At the moment all households with someone aged over 75 receive a TV licence free of charge. The cost of this scheme has been funded by the UK Government since Labour introduced it in 2000.

That Government-funded scheme – which is expected to cost £745m by 2021/22 – comes to an end in June 2020 when the UK Government will stop paying for it.

Any new scheme from June 2020 to provide concessions relating to TV licences for older age groups is for the BBC to consult on, decide and then pay for.

This decision is the responsibility of the BBC’s Board but the responses the BBC receives to the consultation will help them decide what to do next.

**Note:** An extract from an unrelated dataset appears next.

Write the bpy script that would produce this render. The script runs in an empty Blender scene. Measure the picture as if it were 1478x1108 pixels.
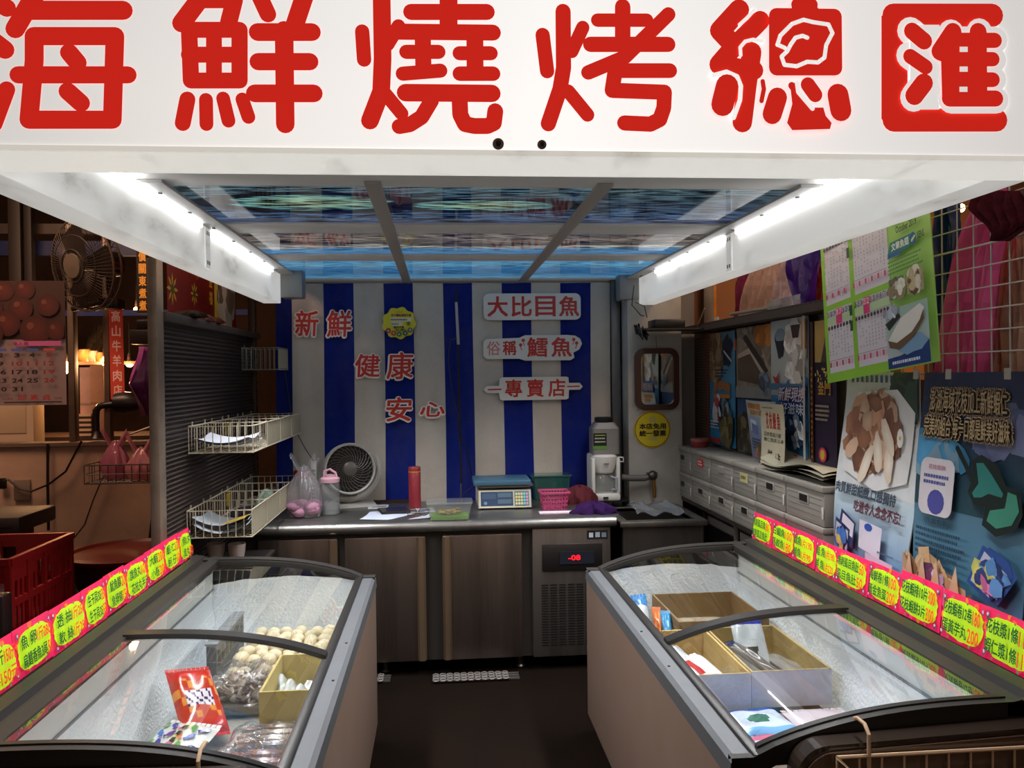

Should you wish to have your say, the BBC’s consultation is open until Tuesday 12 February 2019. To find out more, and to take part, go to If you require alternative formats (e.g Braille and audio) the consultation can be accessed by calling 0800 232 1382.

  1. Don Craigen says:

    The BBC grossly overpays far too many staff and offers too many unnecessary perks . E.g. Tax advantages ,expenses and sending too many staff on major events such as sport . If the bulk of a programme is presented from a studio why is the studio in Brazil ? “Live” reports are not compulsory and yet you persist in standing outside with no improvement to the report .
    The recent furore about the difference between male and female pay merely highlighted that too many ,including administrators, are grossly overpaid .
    To pay for this you hope to charge the most vulnerable and backup with probably the lowest average income to subsidise extravagance .

  2. Alan Hearne says:

    Dear BBC

    I write regarding the possible reinstatement of TV Licence charges to those over 75 as a result of the withdrawal of the Government subsidy in 2020.
    It is my understanding that this subsidy is significant – 20% of the total licence revenue collected and would need to be addressed in some way or other.
    As a 78 year old pensioner my income is limited to my state pension and two much smaller pensions that keep me comfortable but not in luxury. I am able to pay my way but find increases in my essential standing charges of council tax, electricity, water, heating oil etc exceed any paltry increments in pension payments.
    I have been obliged to pay for a TV Licence for the past 50 years or more and surely should now be entitled to some reduction in payment commensurate with my substantially reduced income.
    Those paying the higher rate of income tax should not be exempt.
    As we live longer there is a good case to move the age of benefit upwards just as the state retirement age is adjusted.
    The BBC is an organisation that is guaranteed income on pain of imprisonment of defaulters.
    With an annual income of circa £4 billion pounds it can afford to pay exceptional fees and expenses to its employees possibly to attract the “best” uninhibited from lack of funds.
    A recent Dr Who program featuring Jodie Whittaker had a cast of 10 actors in the credits and ONE HUNDRED AND THIRTY SEVEN additional credits for behind the scenes staff – incredible and somewhat outrageous expenditure!
    I would propose that free TV Licences continue for the benefit of pensioners, adjusting the age of entitlement in line with Government retirement age, that only basic rate tax payers would qualify and that excessive spending by the Corporation is trimmed to align with the reduced income.

  3. David Dodds says:

    Wasn’t this initiative started by the government of the day? Surely if the UK is one of the ‘richest countries in the world’, to quote government propaganda, and we are now leaving the ‘period of austerity’ then the oldest members of our society should be given a helping hand by Central Goverment to benefit from an information rich world. National broadcasting is one of the few avenues open to many housebound, or computer illiterate, or rurally deprived old citizens to keep informed or entertained. Goodness me, they have paid enough into the National Chest over a lifetime, through National Service, a lifetime of employment, voluntary work, and taxation. We live in a Broken Society in many aspects of daily life for the elderly. A free license is one contribution the government can make.

  4. Graeme Dott says:

    The fee should have remained a gift from Government. The BBC was wrong to have accepted it being ‘dumped’ on it. It will be a PR problem but the BBC must have the maximum income stream it can. Personally I would charge the fee at full rate until 85; but with the to be expected outcry, just keep it for life.

    This is a rerun of the World Service costs being passed back to the BBC.

    Neither are acceptable Government Policy.

  5. Simply put, this is a question for Government, not the BBC. Rescinding on previously agreed direct support to pensioners and leaving the BBC to pick up the pieces is the problem. However we are where we are and BBC needs to find a way to compensate . Means testing older households is not the answer and neither is partial return to paying by pensioners, both of which must involve massive hidden administration costs. The BBC is value for money in today’s world and priceless in setting reporting standards worldwide. Government needs to reinstate partial support as gesture of valuing BBC and the BBC needs to absorb remaining extra costs by increasing licence fee. A longer term solution needs developing where licencing is linked to individuals and not households but this is more complex and beyond scope of this consultation.

  6. F Morgan says:

    To consider withdrawing free T.V license for the over 75 whilst paying obscene amounts to news and radio presenters-you know who they are- is morally wrong.